10. The method of claim 9, wherein the Sparsity Penalized Transform is to identify the weak signals using waveform data represented in the Discrete Radon Transform domain.
11. The method of claim 10, wherein the waveform data is represented using space time propagators.
12. The method of claim 11, wherein the representing the waveform data comprising representing the waveform data as a superposition of the space time propagators.
13. The method of claim 9, wherein processing the waveform data comprises processing the waveform data in substantially real time.
14. The method of claim 9, wherein using the Sparsity Penalized Transform comprises using sparsity in the move-out dimension.
15. An apparatus, comprising,
one or more sources spaced from receivers, the one or more sources to transmit one or more signals and the receivers to receive at least a portion of the one or more signals; and
a processor to process waveform data to identify one or more weak signals in the waveform data, the waveform data associated with the one or more signals, the weak signals to be identified using a Sparsity Penalized Transform.
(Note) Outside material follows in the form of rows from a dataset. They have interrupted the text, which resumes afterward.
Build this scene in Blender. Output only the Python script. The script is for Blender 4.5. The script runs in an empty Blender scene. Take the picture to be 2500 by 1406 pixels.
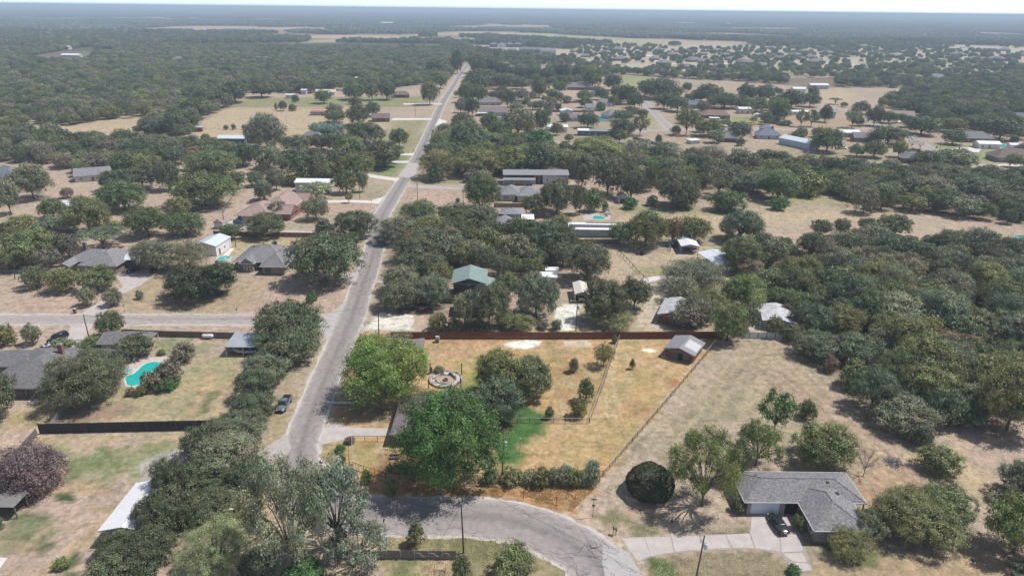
import bpy, bmesh, math, random
import numpy as np
from mathutils import Vector, Matrix

# ------------------------------------------------------------------ camera, sky, sun
scene = bpy.context.scene
COL = scene.collection
H = 80.0; FPX = 1667.0
PITCH = math.atan((703 - 22.5) / FPX); ROLL = math.radians(0.64)
camd = bpy.data.cameras.new('camera'); cam = bpy.data.objects.new('camera', camd); COL.objects.link(cam)
_f = Vector((0, math.cos(PITCH), -math.sin(PITCH))); _u = Vector((0, math.sin(PITCH), math.cos(PITCH))); _r = Vector((1, 0, 0))
_r2 = _r * math.cos(ROLL) + _u * math.sin(ROLL); _u2 = _u * math.cos(ROLL) - _r * math.sin(ROLL)
M = Matrix((( _r2.x, _u2.x, -_f.x, 0), (_r2.y, _u2.y, -_f.y, 0), (_r2.z, _u2.z, -_f.z, H), (0, 0, 0, 1)))
cam.matrix_world = M
camd.sensor_width = 36; camd.lens = 24.0; camd.clip_start = 1.0; camd.clip_end = 80000
scene.camera = cam

SUN_EL = math.radians(60); SUN_DIR = Vector((0.98, 0.2, 0)).normalized()
sv = Vector((SUN_DIR.x * math.cos(SUN_EL), SUN_DIR.y * math.cos(SUN_EL), math.sin(SUN_EL)))
world = bpy.data.worlds.new("World"); scene.world = world; world.use_nodes = True
wn = world.node_tree; bg = wn.nodes['Background']
sky = wn.nodes.new('ShaderNodeTexSky'); sky.sky_type = 'NISHITA'; sky.sun_disc = False
sky.sun_elevation = SUN_EL; sky.sun_rotation = math.atan2(sv.x, sv.y); sky.altitude = 200; sky.air_density = 0.45; sky.dust_density = 0.2; sky.ozone_density = 3.5
hs = wn.nodes.new('ShaderNodeHueSaturation'); hs.inputs['Saturation'].default_value = 0.62
wn.links.new(sky.outputs[0], hs.inputs['Color']); wn.links.new(hs.outputs[0], bg.inputs[0]); bg.inputs[1].default_value = 0.135
sund = bpy.data.lights.new('sun', 'SUN'); sund.energy = 3.2; sund.angle = math.radians(0.53); sund.color = (1.0, 0.965, 0.915)
sun = bpy.data.objects.new('sun', sund); COL.objects.link(sun)
sun.rotation_euler = (-sv).to_track_quat('-Z', 'Y').to_euler(); sun.location = (60, 100, 120)
vs = scene.view_settings; vs.view_transform = 'Standard'; vs.look = 'None'; vs.gamma = 1; vs.use_curve_mapping = False; vs.exposure = 0.55
scene.cycles.max_bounces = 5; scene.cycles.diffuse_bounces = 2; scene.cycles.glossy_bounces = 2; scene.cycles.transmission_bounces = 3
scene.cycles.volume_bounces = 0; scene.cycles.transparent_max_bounces = 6
HAZE = 0.00021

# ------------------------------------------------------------------ helpers
def W(px, py, z=0.0):
    """where the line of sight through a point of the photograph meets height z: used once, to read the map off the picture"""
    a = px - 1250; b = 703 - py
    x = a * math.cos(ROLL) - b * math.sin(ROLL); y = a * math.sin(ROLL) + b * math.cos(ROLL)
    dx = x / FPX; up = y / FPX
    dy = math.cos(PITCH) + up * math.sin(PITCH); dz = -math.sin(PITCH) + up * math.cos(PITCH)
    if dz > -1e-4: dz = -1e-4
    t = (z - H) / dz
    return (dx * t, dy * t)
def PPM(px, py):  # pixels per metre there
    x, y = W(px, py); x2, y2 = W(px + 50, py)
    return 50 / math.hypot(x2 - x, y2 - y)
def proj(x, y, z):
    d = Vector((x, y, z - H)); w = d.dot(_f)
    return 1250 + FPX * d.dot(_r2) / w, 703 - FPX * d.dot(_u2) / w
def fbm(x, y, scale, octv=4, seed=0):
    x = np.asarray(x, dtype=np.float64) / scale; y = np.asarray(y, dtype=np.float64) / scale
    out = np.zeros_like(x); amp = 1.0; tot = 0
    for o in range(octv):
        xi = np.floor(x).astype(np.int64); yi = np.floor(y).astype(np.int64); fx = x - xi; fy = y - yi
        fx = fx * fx * (3 - 2 * fx); fy = fy * fy * (3 - 2 * fy)
        def h(a, b):
            n = (a * 374761393 + b * 668265263 + seed * 1442695041 + o * 97531) & 0xffffffff
            n = ((n ^ (n >> 13)) * 1274126177) & 0xffffffff
            return ((n ^ (n >> 16)) & 0xffff) / 65535.0
        v = (h(xi, yi) * (1 - fx) + h(xi + 1, yi) * fx) * (1 - fy) + (h(xi, yi + 1) * (1 - fx) + h(xi + 1, yi + 1) * fx) * fy
        out += v * amp; tot += amp; amp *= 0.55; x = x * 2.03 + 17.1; y = y * 2.03 - 9.7
    return out / tot
def poly_sd(px, py, poly):
    """signed distance (positive inside) of many points to a polygon"""
    n = len(poly); d2 = np.full(px.shape, 1e18); ins = np.zeros(px.shape, dtype=bool)
    for i in range(n):
        ax, ay = poly[i]; bx, by = poly[(i + 1) % n]
        ex, ey = bx - ax, by - ay; L = ex * ex + ey * ey + 1e-12
        t = np.clip(((px - ax) * ex + (py - ay) * ey) / L, 0, 1)
        d2 = np.minimum(d2, (px - ax - t * ex) ** 2 + (py - ay - t * ey) ** 2)
        if ay != by:
            c = ((ay > py) != (by > py)) & (px < (bx - ax) * (py - ay) / (by - ay) + ax); ins ^= c
    d = np.sqrt(d2); return np.where(ins, d, -d)
def line_d(px, py, line):
    d2 = np.full(px.shape, 1e18)
    for i in range(len(line) - 1):
        ax, ay = line[i]; bx, by = line[i + 1]; ex, ey = bx - ax, by - ay; L = ex * ex + ey * ey + 1e-12
        t = np.clip(((px - ax) * ex + (py - ay) * ey) / L, 0, 1)
        d2 = np.minimum(d2, (px - ax - t * ex) ** 2 + (py - ay - t * ey) ** 2)
    return np.sqrt(d2)
def WL(*pts): return [W(a, b) for a, b in pts]
def smooth(pts, n=6):
    out = []; m = len(pts)
    for i in range(m - 1):
        p0 = pts[max(i - 1, 0)]; p1 = pts[i]; p2 = pts[i + 1]; p3 = pts[min(i + 2, m - 1)]
        for k in range(n):
            t = k / n
            out.append(tuple(0.5 * (2 * p1[j] + (p2[j] - p0[j]) * t + (2 * p0[j] - 5 * p1[j] + 4 * p2[j] - p3[j]) * t * t + (3 * p1[j] - p0[j] - 3 * p2[j] + p3[j]) * t ** 3) for j in range(len(p1))))
    out.append(tuple(pts[-1])); return out

def tag(o, label=None, cat=None, group=None, kind=None):
    if label: o['label'] = label
    if cat: o['category'] = cat
    if group: o['group'] = group
    if kind: o['kind'] = kind
    return o
def thing(name, label, cat, loc=(0, 0, 0), rz=0.0, group=None):
    o = bpy.data.objects.new(name, None); COL.objects.link(o); o.empty_display_size = 0.5
    o.location = loc; o.rotation_euler = (0, 0, rz)
    return tag(o, label, cat, group)
def copy_tree(o, parent=None):
    c = o.copy(); COL.objects.link(c)
    if parent is not None: c.parent = parent
    for ch in list(o.children): copy_tree(ch, c)
    return c

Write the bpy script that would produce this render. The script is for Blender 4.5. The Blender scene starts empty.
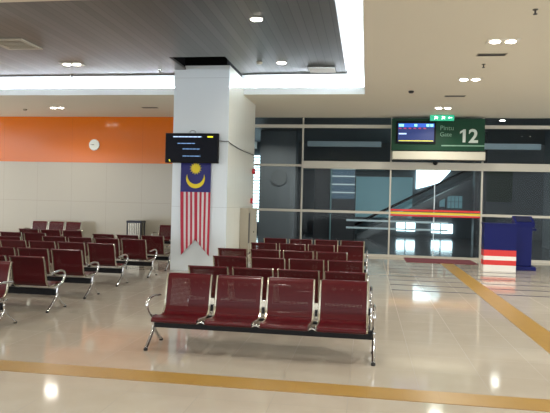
import bpy, bmesh, math, random
from mathutils import Vector, Matrix
S = bpy.context.scene
C = S.collection
random.seed(4)

# ------------------------------------------------------------------ camera
YAW, PITCH, ROLL, FPX = .1545, -.0100, .0248, 588.0
F = Vector((-math.sin(YAW)*math.cos(PITCH), math.cos(YAW)*math.cos(PITCH), math.sin(PITCH)))
R0 = Vector((math.cos(YAW), math.sin(YAW), 0)); U0 = R0.cross(F)
RR = R0*math.cos(ROLL)+U0*math.sin(ROLL); UU = U0*math.cos(ROLL)-R0*math.sin(ROLL)
cd = bpy.data.cameras.new('camera'); cam = bpy.data.objects.new('camera', cd); C.objects.link(cam)
cd.sensor_width = 36; cd.lens = FPX/550*36; cd.clip_start = .05; cd.clip_end = 300
M = Matrix((RR, UU, -F)).transposed().to_4x4(); M.translation = Vector((0, 0, 1.6)); cam.matrix_world = M
S.camera = cam

# ------------------------------------------------------------------ world, exposure
w = bpy.data.worlds.new('world'); S.world = w; w.use_nodes = True
bg = w.node_tree.nodes['Background']; bg.inputs[0].default_value = (.90, .95, 1.0, 1); bg.inputs[1].default_value = 3.1
S.view_settings.view_transform = 'Standard'; S.view_settings.look = 'None'
S.view_settings.gamma = 1; S.view_settings.exposure = 0; S.view_settings.use_curve_mapping = False
LAMP_W = 36.0        # each downlight
COVE = 34.0           # cove tube emission strength
LAMP_COL = (1.0, .95, .86)

# ------------------------------------------------------------------ materials
def lin(c):
    return tuple(((v/255)/12.92 if v/255 <= .04045 else (((v/255)+.055)/1.055)**2.4) for v in c)+(1,)
def mat(name, rgb, rough=.5, metal=0, spec=.5, emit=0, coat=0, ecol=None, var=0, vscale=4):
    m = bpy.data.materials.new(name); m.use_nodes = True; nt = m.node_tree; b = nt.nodes['Principled BSDF']
    b.inputs['Base Color'].default_value = lin(rgb); b.inputs['Roughness'].default_value = rough
    b.inputs['Metallic'].default_value = metal; b.inputs['Specular IOR Level'].default_value = spec
    b.inputs['Coat Weight'].default_value = coat; b.inputs['Coat Roughness'].default_value = .06
    if emit:
        b.inputs['Emission Color'].default_value = lin(ecol or rgb); b.inputs['Emission Strength'].default_value = emit
    if var:   # slight procedural mottling
        n = nt.nodes.new('ShaderNodeTexNoise'); n.inputs['Scale'].default_value = vscale; n.inputs['Detail'].default_value = 3
        t = nt.nodes.new('ShaderNodeTexCoord'); nt.links.new(t.outputs['Object'], n.inputs['Vector'])
        r = nt.nodes.new('ShaderNodeMapRange'); r.inputs[3].default_value = 1-var; r.inputs[4].default_value = 1+var
        nt.links.new(n.outputs[0], r.inputs[0])
        v = nt.nodes.new('ShaderNodeHueSaturation'); v.inputs['Color'].default_value = lin(rgb)
        nt.links.new(r.outputs[0], v.inputs['Value']); nt.links.new(v.outputs[0], b.inputs['Base Color'])
    return m
class NT:
    def __init__(s, m): s.nt = m.node_tree; s.b = s.nt.nodes['Principled BSDF']
    def n(s, t, **k):
        x = s.nt.nodes.new(t)
        for a, v in k.items(): setattr(x, a, v)
        return x
    def l(s, a, b): s.nt.links.new(a, b)
    def math(s, op, a, b=None, c=None):
        x = s.n('ShaderNodeMath', operation=op)
        for i, v in enumerate((a, b, c)):
            if v is None: continue
            if hasattr(v, 'links'): s.l(v, x.inputs[i])
            else: x.inputs[i].default_value = v
        return x.outputs[0]
    def coords(s):
        t = s.n('ShaderNodeTexCoord'); q = s.n('ShaderNodeSeparateXYZ'); s.l(t.outputs['Object'], q.inputs[0]); return t, q
    def line(s, v, pitch, off, width):     # 1 inside a thin joint line
        a = s.math('SUBTRACT', v, off-width/2); f = s.math('FLOORED_MODULO', a, pitch); return s.math('LESS_THAN', f, width)
    def mix(s, fac, c1, c2):
        x = s.n('ShaderNodeMix', data_type='RGBA')
        s.l(fac, x.inputs[0])
        for i, c in ((6, c1), (7, c2)):
            if hasattr(c, 'links'): s.l(c, x.inputs[i])
            else: x.inputs[i].default_value = c
        return x.outputs[2]

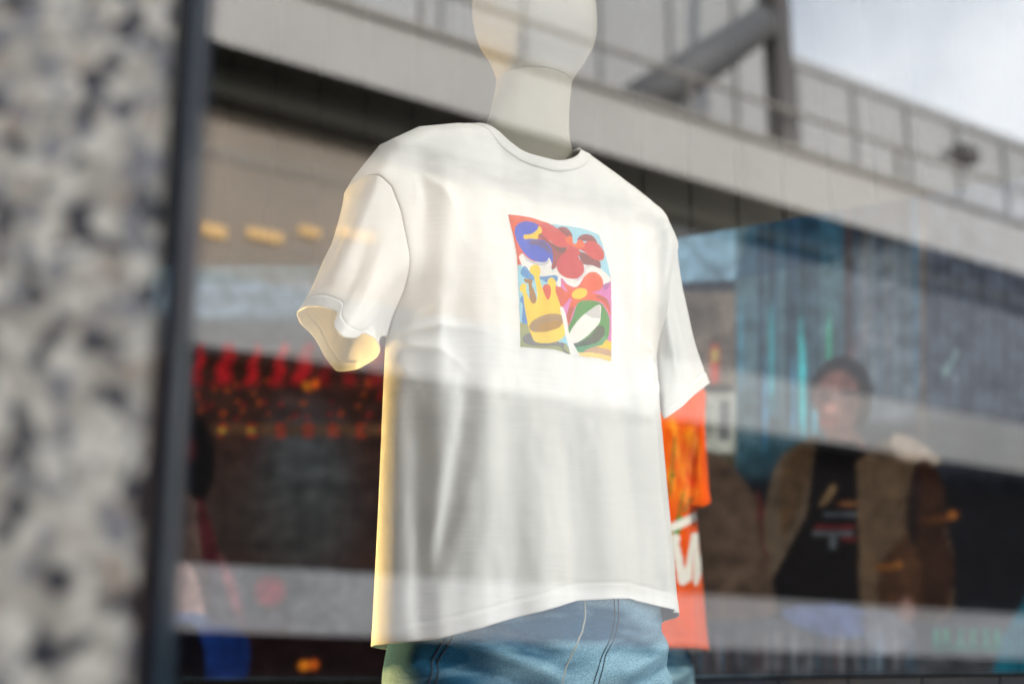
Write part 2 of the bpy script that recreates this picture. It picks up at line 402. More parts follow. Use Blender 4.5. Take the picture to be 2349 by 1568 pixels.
    P([(270,790),(300,750),(335,768),(332,825),(362,895),(388,937),(420,935),(438,860),(408,690),(368,645),(368,600),(405,572),(450,580),(470,640),(458,690),(488,800),(520,880),(546,906),(568,850),(565,785),(535,745),(550,705),(585,697),(618,740),(612,820),(640,900),(672,1010),(700,1130),(708,1230),(640,1300),(520,1323),(420,1308),(385,1250),(355,1170),(320,990),(300,850),(275,825)], (250,212,52))
    r.ell(527, 1130, 172, 80, (164,134,98), rot=-16)
    P([(425,1195),(500,1135),(600,1110),(675,1120),(665,1165),(570,1200),(480,1218)], (178,134,48))
    P([(390,1225),(470,1217),(560,1212),(640,1180),(682,1140),(706,1195),(690,1262),(610,1310),(500,1323),(410,1300)], (252,216,70))
    # white leaf
    P([(655,985),(690,990),(722,1100),(745,1240),(790,1340),(858,1470),(770,1450),(735,1340),(705,1230),(685,1110)], W)
    r.c[~mask] = np.nan
    return r.c

# ------------------------------------------------------------------ garments
from mathutils.bvhtree import BVHTree
def smooth_closed(P, it):
    for _ in range(it): P = .5*P + .25*(np.roll(P, 1, 0)+np.roll(P, -1, 0))
    return P
def grid_faces(nr, nc, wrap=False, off=0):
    F = []
    for i in range(nr-1):
        for j in range(nc if wrap else nc-1):
            a = off+i*nc+j; b = off+i*nc+(j+1) % nc
            F.append((a, b, b+nc, a+nc))
    return F

TA = .62       # row where the armpit sits
ZA = .545
def zridge(l):
    L = interp(-l, [0,.10,.16,.224,.27,.295,.316], [.925,.908,.897,.878,.848,.812,.775])
    Rr = interp(l, [0,.09,.163,.216,.245,.263,.276], [.925,.900,.864,.836,.806,.783,.764])
    return np.where(l < 0, L, Rr)
def fold(l, z, l0, z0, l1, z1, wd, amp, fade=.05, wide=0):
    t = (z-z0)/(z1-z0); lc = l0+(l1-l0)*np.clip(t, -.2, 1.2)
    ww = wd*(1+wide*np.clip(1-t, 0, 1))
    lo, hi = min(z0, z1), max(z0, z1)
    env = sstep(lo-fade, lo+fade, z)*(1-sstep(hi-fade, hi+fade, z))
    return amp*np.exp(-((l-lc)/ww)**2)*env
FRONT_FOLDS = [
    # l at top, z top, l at bottom, z bottom, width, depth
    (-.224,.45,-.220,.10,.012,-.017,.07,.4), (-.196,.47,-.200,.05,.018,.008,.06,.3),
    (-.160,.48,-.200,.20,.010,-.014,.05,.5), (-.135,.44,-.155,.05,.022,.009,.08,.4),
    (-.100,.46,-.098,.05,.020,-.007,.10,.4), (-.062,.42,-.055,.05,.024,.009,.12,.3),
    (-.010,.40,.000,.05,.028,-.007,.10,.3), (.060,.45,.052,.05,.026,.008,.12,.3),
    (.105,.40,.130,.05,.018,-.008,.08,.4), (.165,.60,.190,.05,.018,.012,.10,.3),
    (.205,.60,.225,.05,.014,-.012,.08,.3),
    (-.232,.80,-.240,.50,.018,-.013,.04,.3), (-.205,.80,-.208,.48,.014,.009,.05,.5),
    (-.178,.78,-.175,.45,.018,-.008,.06,.5), (-.13,.74,-.12,.45,.03,.006,.08,.4),
    (.185,.78,.165,.52,.020,-.012,.05,.3), (.215,.80,.205,.60,.014,.010,.04,.3), (.14,.72,.13,.40,.02,.007,.08,.4),
]
def front_disp(l, z, seed=0, wild=1.):
    d = np.zeros_like(l)
    for a in FRONT_FOLDS: d += fold(l, z, *a)*wild*.9
    # creases fanning out of the armpits and the shoulder points
    for (cx, cz, am, rr, K, ph, a0, a1) in [(-.262,.55,.0105,.10,11,0.6,-1.35,.35),(.252,.55,.0095,.10,11,2.1,math.pi-.35,math.pi+1.35),(-.25,.80,.0070,.13,9,1.0,-1.5,-.4),(.24,.78,.0065,.12,9,2.7,math.pi+.3,math.pi+1.4)]:
        dx, dz = l-cx, z-cz; r_ = np.hypot(dx, dz)+1e-6; th = np.arctan2(dz, dx)
        if a0 > 1.5: th = np.where(th < 0, th+2*math.pi, th)
        win = sstep(a0-.3, a0+.15, th)*(1-sstep(a1-.15, a1+.3, th))
        wob = np.sin(r_*34+ph*3)*.9+np.sin(l*60+z*43)*.25
        rid = 1-np.abs(np.sin(th*K*.5+wob*.5+ph))**.8
        d += am*rid*win*sstep(.015, .05, r_)*np.exp(-(r_/rr)**1.6)
    return d
def nz(l, z, f, sx, sz, seed):
    return np.array([noise.noise(Vector((a*sx+seed, b*sz, c*sx+seed*2))) for a, b, c in zip(l.ravel(), z.ravel(), f.ravel())]).reshape(l.shape)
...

16. The apparatus of claim 15, wherein the processor is to identify the weak signals using waveform data represented in the Discrete Radon Transform domain.
17. The method of claim 15, wherein the waveform data is represented as a superposition of the space time propagators.
18. The apparatus of claim 15, wherein the processor is to generate a Radon map based on the processed waveform data.
19. The apparatus of claim 15, wherein the processor is to generate a time slowness plot based on the processed waveform data.
20. The apparatus of claim 15, wherein the processor is to estimate slowness of the weak signals.